I recently added a bunch of integration tests for Surefire. These integration tests automatically fork a separate Maven process to run real Maven builds, like the Maven core integration tests do.
This naturally led me to wonder: Does Surefire (now) have reasonable code coverage? Specifically, which lines in Surefire were covered by unit tests, which by integration tests, and which weren't covered at all?
I know there's a variety of handy code coverage tools that work with Maven, allowing you to instrument classes for code coverage and run your unit tests against the instrumented classes.

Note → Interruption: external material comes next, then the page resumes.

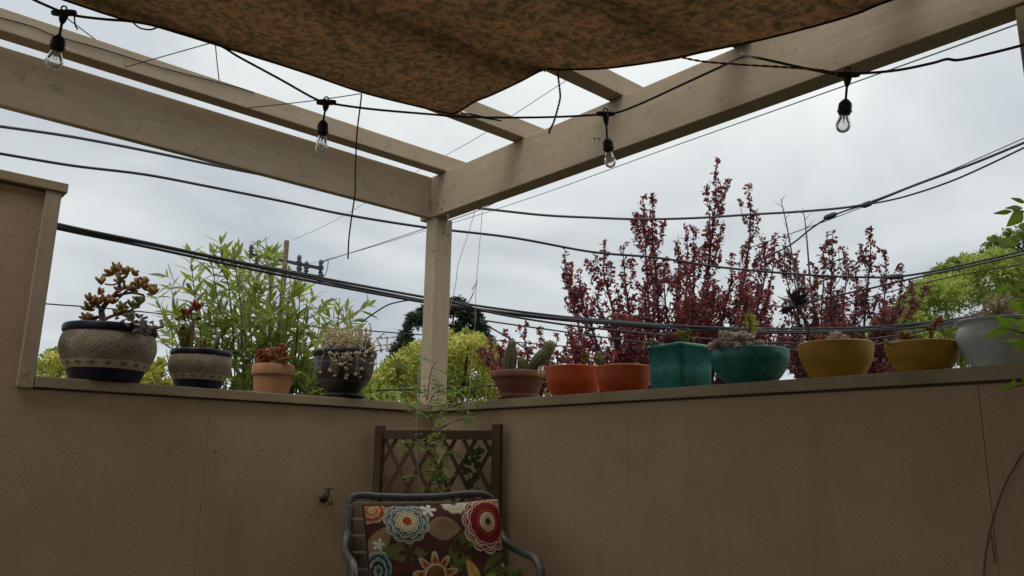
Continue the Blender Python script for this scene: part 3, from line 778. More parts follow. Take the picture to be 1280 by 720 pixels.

The catch in this case is that I need to somehow convince Maven to use the instrumented version of my plugin, and not the regular "real" version of the plugin, when I go to run my integration tests. The clover plugin, for example, doesn't seem to want to let me do that.
[On the other hand, maybe I should just use an instrumenting JVM instead...? Java 1.5's new java.lang.instrument would probably do the trick, but I'm not aware of any code coverage tool that works with j.l.instrument, and anyway I'd have to fix SUREFIRE-179 just to get it to work... :-)]
Has anybody ever done this before? More generally, I don't think I've ever seen an example of anyone using Maven to run multi-process integration tests (e.g. cargo tests) and also measuring code coverage on those integration tests. Has anyone seen a good example of this that I could reuse?